Thursday, January 24, 2008
Hellooo ppl. If u're thinking that i've got more weird but funny dreams today, you... ARE WRONG.
Last night...
sniff sniff...
I did dream of something... but...
but...
I FORGOT!!!!
BAAAAAHAHAHAHA!!! (I'm crying... It's not laughing ok.)
Oh well... it's 13 hours left to the release of O level results. I'm scared... Ppl if u're scared please breathe. This is to calm you down. Coz i've heard of people getting so scared, they forgot to breathe! Jo-king!
Hmmm... some people asked me out for lunch before/after the results come out. They are definitely not sensitive to dumb people's feelings. T-T If I get lousy results, I won't feel like eating, cause there's no more hope. Because... You eat to live. So eat = live. But then... live = hope. If there's no hope, so no hope = no life, no life = no eat. Therefore we won't eat. Aah.. In-spi-ring.
But really, define LOUSY results. It really depends on which angle you're looking at. To a person who always gets 30 points, 20 points is considered good. To a person who always gets 10 points, 9 points is also good. For me, i just hope i get below 20. Or best, below 15. ><
Right after every paper itself, I always thought, "ah, it was relatively easy, should be getting no more than B3, i hope. (more as in more than B3, as in B4,C5,C6. -.-)" But then when all my friends discussed about the questions, I MADE SOME MISTAKES. For subjects like math, everyone will say "getting A1 for math is like getting full marks for it. Cannot have mistakes. If not ar, after moderation or whatever, you won't get what you're supposed to get. Anyway, math... VERY EASY WHAT. Don't you remember that there are 101 ways to solve a math question?"
Oh... really.
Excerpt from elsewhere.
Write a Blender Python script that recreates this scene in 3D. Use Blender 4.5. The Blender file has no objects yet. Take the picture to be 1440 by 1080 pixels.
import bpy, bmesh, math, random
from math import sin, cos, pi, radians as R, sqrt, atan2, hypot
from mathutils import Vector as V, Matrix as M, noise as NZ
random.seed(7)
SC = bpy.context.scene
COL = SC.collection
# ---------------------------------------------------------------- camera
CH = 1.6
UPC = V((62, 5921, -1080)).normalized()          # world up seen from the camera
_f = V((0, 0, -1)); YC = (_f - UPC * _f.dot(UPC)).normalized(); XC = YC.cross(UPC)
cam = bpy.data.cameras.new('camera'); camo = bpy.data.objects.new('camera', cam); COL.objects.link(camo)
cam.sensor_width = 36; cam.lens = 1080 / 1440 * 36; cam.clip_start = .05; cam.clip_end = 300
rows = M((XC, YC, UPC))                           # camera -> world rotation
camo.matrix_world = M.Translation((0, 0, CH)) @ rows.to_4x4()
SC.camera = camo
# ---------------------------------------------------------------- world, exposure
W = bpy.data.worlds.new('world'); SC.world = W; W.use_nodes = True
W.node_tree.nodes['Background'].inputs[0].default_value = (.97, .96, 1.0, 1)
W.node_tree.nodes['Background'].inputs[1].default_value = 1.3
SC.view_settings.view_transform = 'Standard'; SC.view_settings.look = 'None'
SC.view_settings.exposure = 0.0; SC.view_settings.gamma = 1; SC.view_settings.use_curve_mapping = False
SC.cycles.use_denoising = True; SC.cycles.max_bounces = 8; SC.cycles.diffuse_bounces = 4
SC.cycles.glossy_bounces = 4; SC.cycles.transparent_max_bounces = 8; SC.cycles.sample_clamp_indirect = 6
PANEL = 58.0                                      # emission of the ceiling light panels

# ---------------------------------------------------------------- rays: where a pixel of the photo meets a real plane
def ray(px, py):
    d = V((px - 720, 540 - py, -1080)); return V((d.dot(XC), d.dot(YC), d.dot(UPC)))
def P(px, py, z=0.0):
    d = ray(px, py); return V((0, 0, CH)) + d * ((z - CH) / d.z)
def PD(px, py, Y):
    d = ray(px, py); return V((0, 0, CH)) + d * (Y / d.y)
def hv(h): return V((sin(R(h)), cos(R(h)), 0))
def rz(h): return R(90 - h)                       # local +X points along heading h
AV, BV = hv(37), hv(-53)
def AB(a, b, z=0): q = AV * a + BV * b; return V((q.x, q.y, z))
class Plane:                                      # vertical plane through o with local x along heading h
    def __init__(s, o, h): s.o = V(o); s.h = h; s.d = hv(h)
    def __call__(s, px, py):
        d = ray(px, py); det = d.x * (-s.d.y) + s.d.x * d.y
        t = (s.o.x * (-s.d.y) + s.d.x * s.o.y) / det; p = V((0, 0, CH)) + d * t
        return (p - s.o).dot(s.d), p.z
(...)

Well i think math is a very difficult subject because you have to waste 1 if not 2 pages to get 1 question correct, and it's only ONE number. You don't have that, no full marks. HOW TO GET A1. I'm not cursing myself to not get A1 (even if it's tyco-ness) because of this dumb reason i've made up though, but i'm just not good in math. Forgive me. =D
Right... Now. It has been 3 months after O levels ended (forgive me if it's 2 that is the exact number, i'm not good at math.) Now I think hor... O LEVELS VERY DIFFICULT LEH. Well I screwed my art cause I prepared for paper 2 only on the day before (NIGHT before rather), my geography... totally messed up. SS not enough time for the last wonderful paragraph, Chemistry was a bummer for MCQ, Bio was a hazard (Biohazard. HAHAHAHA.), English... didn't show off whatever nice vocab words we've all memorized, math... i've already said. POA, dun need to say (that rhymes. XD)
OH NO... IT'S BAD!! What kind of decent results will I get? I hope it's fair. Fair enough to win my brother's. (I'm sorry but i really don't want to lose to my brother. He keeps calling me "stupid" and stuff. I have to win him to prevent myself from getting any dumber from that brainwashing, after all, i did win him in terms of PSLE results.) I KNOW... WE MUST KEEP UP WITH THE EVER COMPETING SOCIETY, IF NOT WE CANNOT SURVIVE.
END...
PS. I heard this on the radio this morning. It was fffffreeaking funny!! Here goes... "Spay within the steed limit." Understand what I'm saying? Good luck!